Okay, anyways. That leaves me with only an hour to write my story of today, and I can’t think of anything right now. Then again, I’m sitting somewhere that I don’t normally write from, so my mindset should be different, right? Isn’t that how it’s supposed to work?

Yo necesito una histora para escribir por la “Maya de Historia una Dia”.

A ha ha, Spanish time over.

So, today, my sister and I went with some members of our school band to a leadership seminar, and the guy there told us a story. He said that when he was in calculus in high school, he had a really awful teacher who had the most dull voice, and he knew his field so well that he just got frustrated when people didn’t get it, so he wasn’t all that good at teaching.

He was in this class with a lot of his friends who were also in band and AP psychology with him, so they proposed a psychological experiment, which they got the whole class in on. The idea was that they would get the teacher to stop walking to one side of the class room.

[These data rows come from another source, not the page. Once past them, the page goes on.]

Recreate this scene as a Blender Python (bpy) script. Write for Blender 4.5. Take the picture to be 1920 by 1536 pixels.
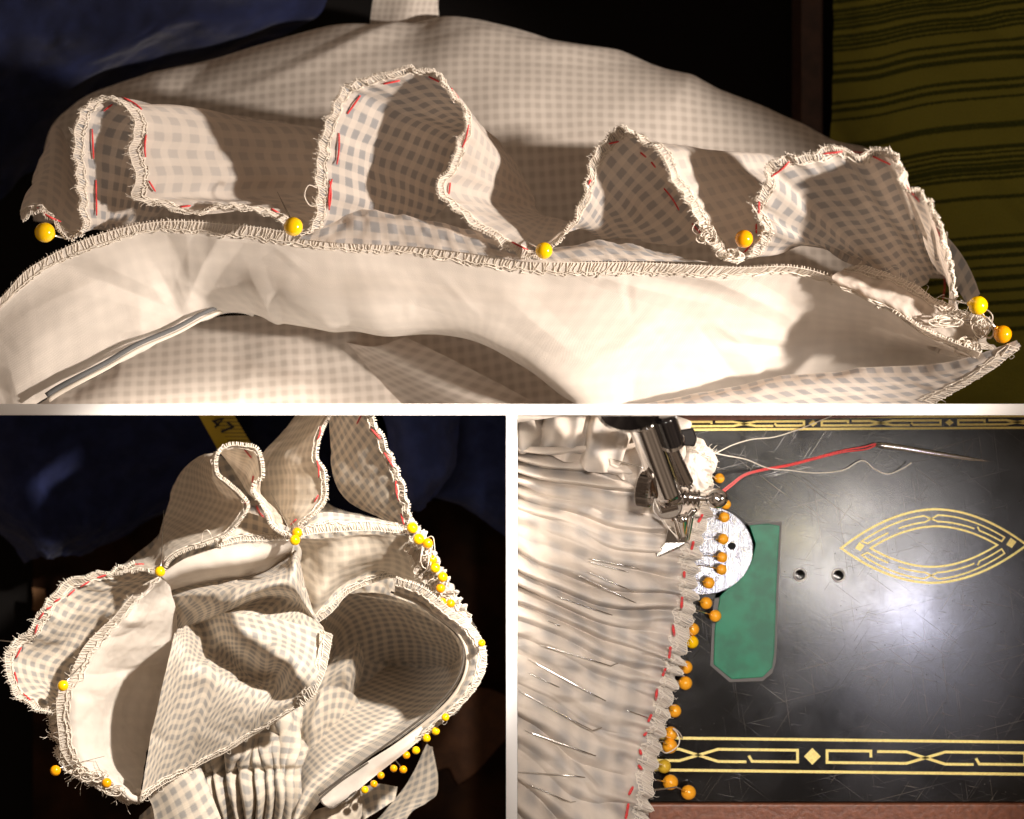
import bpy, bmesh, math, random
import numpy as np
from mathutils import Vector, Matrix
from mathutils.bvhtree import BVHTree
random.seed(7); RNG = np.random.RandomState(11)
for o in list(bpy.data.objects): bpy.data.objects.remove(o)
scene = bpy.context.scene; col = scene.collection
scene.unit_settings.scale_length = 0.01          # one unit is one centimetre
H = 40.0                                          # camera height over the table plane

# ---------------------------------------------------------------- camera
cd = bpy.data.cameras.new('camera'); cam = bpy.data.objects.new('camera', cd); col.objects.link(cam)
cam.location = (0, 0, H); cam.rotation_euler = (0, 0, 0)
cd.sensor_fit = 'HORIZONTAL'; cd.sensor_width = 36; cd.lens = 36*H/19.2
cd.clip_start = 1; cd.clip_end = 300
cd.dof.use_dof = True; cd.dof.focus_distance = H-0.3; cd.dof.aperture_fstop = (cd.lens/1000)/0.0048/100*1.0
cd.dof.aperture_fstop = 0.16
scene.camera = cam
# ---------------------------------------------------------------- dim room light
w = bpy.data.worlds.new('World'); scene.world = w; w.use_nodes = True
bg = w.node_tree.nodes['Background']; bg.inputs[1].default_value = 0.135
_wn = w.node_tree.nodes.new('ShaderNodeTexNoise'); _wn.inputs['Scale'].default_value = 2.2; _wn.inputs['Detail'].default_value = 1.5     # noise for an unseen room, bright and dark patches added for metal reflections
_wr = w.node_tree.nodes.new('ShaderNodeValToRGB'); _wr.color_ramp.elements[0].position = .40; _wr.color_ramp.elements[0].color = (.30, .20, .14, 1); _wr.color_ramp.elements[1].position = .62; _wr.color_ramp.elements[1].color = (2.3, 1.68, 1.22, 1)
_wc = w.node_tree.nodes.new('ShaderNodeTexCoord'); w.node_tree.links.new(_wc.outputs['Generated'], _wn.inputs['Vector']); w.node_tree.links.new(_wn.outputs[0], _wr.inputs[0]); w.node_tree.links.new(_wr.outputs[0], bg.inputs[0])
# ---------------------------------------------------------------- lamps
def spot(name, loc, aim, power, size_deg, blend, radius, color):
    l = bpy.data.lights.new(name, 'SPOT'); l.energy = power; l.spot_size = math.radians(size_deg); l.spot_blend = blend
    l.shadow_soft_size = radius; l.color = color
    o = bpy.data.objects.new(name, l); col.objects.link(o); o.location = loc
    o.rotation_euler = (Vector(aim)-Vector(loc)).to_track_quat('-Z', 'Y').to_euler()
    return o
spot('desk_lamp_ruffle', (31, 1.0, 21), (0.3, 3.6, 0), 124000, 20.5, 0.5, 0.9, (1.0, 0.865, 0.745))
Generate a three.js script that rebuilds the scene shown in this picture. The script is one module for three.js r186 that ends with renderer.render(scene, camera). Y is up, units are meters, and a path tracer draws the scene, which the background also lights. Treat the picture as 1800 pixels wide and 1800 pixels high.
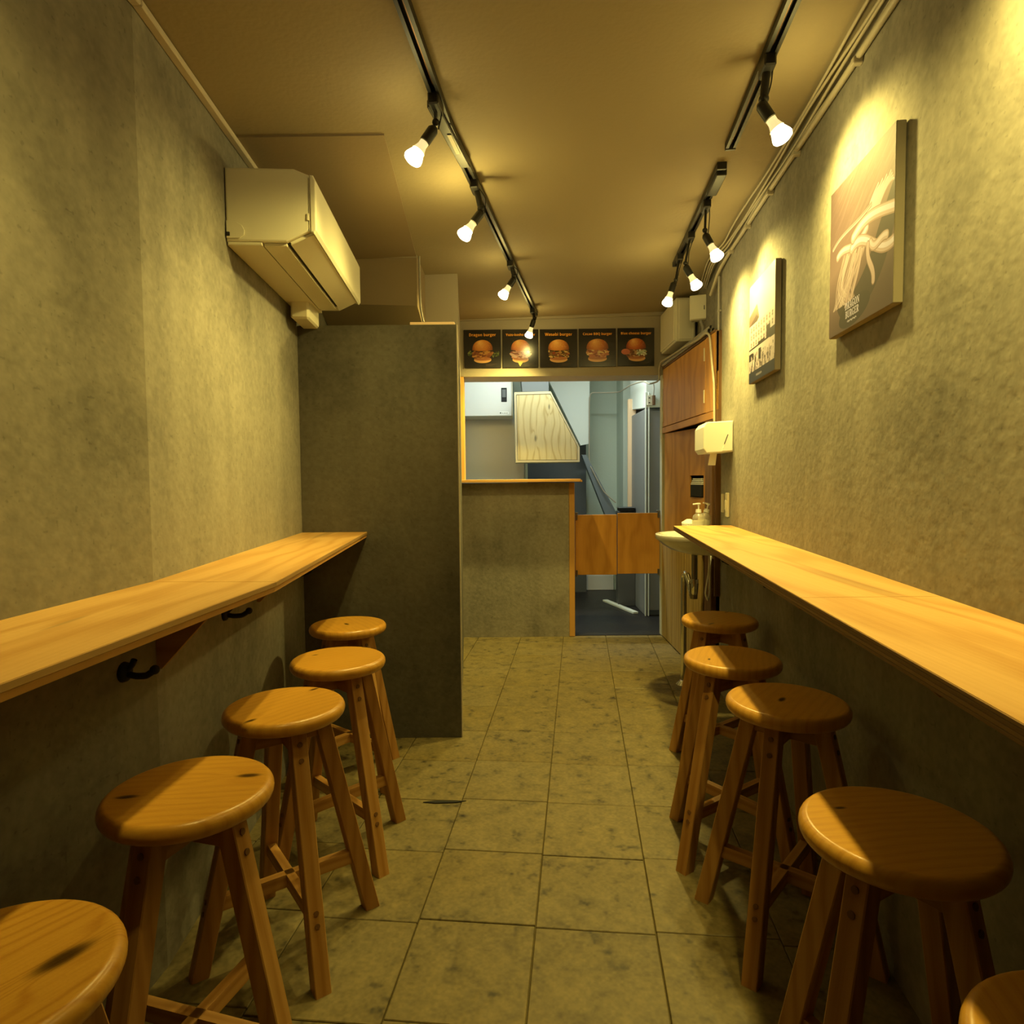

The class had a chalkboard that ran the length of the front wall, and right in the middle hung the American flag. When he stood on one side of the flag, the students would look up attentively, take notes, sit up straight, and other behaviors of good learning habits.

When he walked to the other side of the flag, they wouldn’t start talking or anything, but they would sort of slouch, look around the classroom, rustle papers… stuff like that.

The day they knew that their experiment had succeeded was when, two weeks later, they were working on a very long problem, and he had already filled up one side of the chalkboard, and he still needed more space. Instead of crossing over to the other side of the flag, he leaned over on his tippy-toes and stretched his arm really far, so he could finish the problem.

That was their experiment. The leader of the workshop told us that they all got A’s in AP psych, but they all got C’s in calculus.

Hm. I could cop-out and just call that my story… I do have to eat soon, and there’s only about half an hour before I leave…

Okay, it looks like that’s all I’m doing tonight since I still have to get my purse all together for the concert and stuff… So, see y’all later, my chickedies!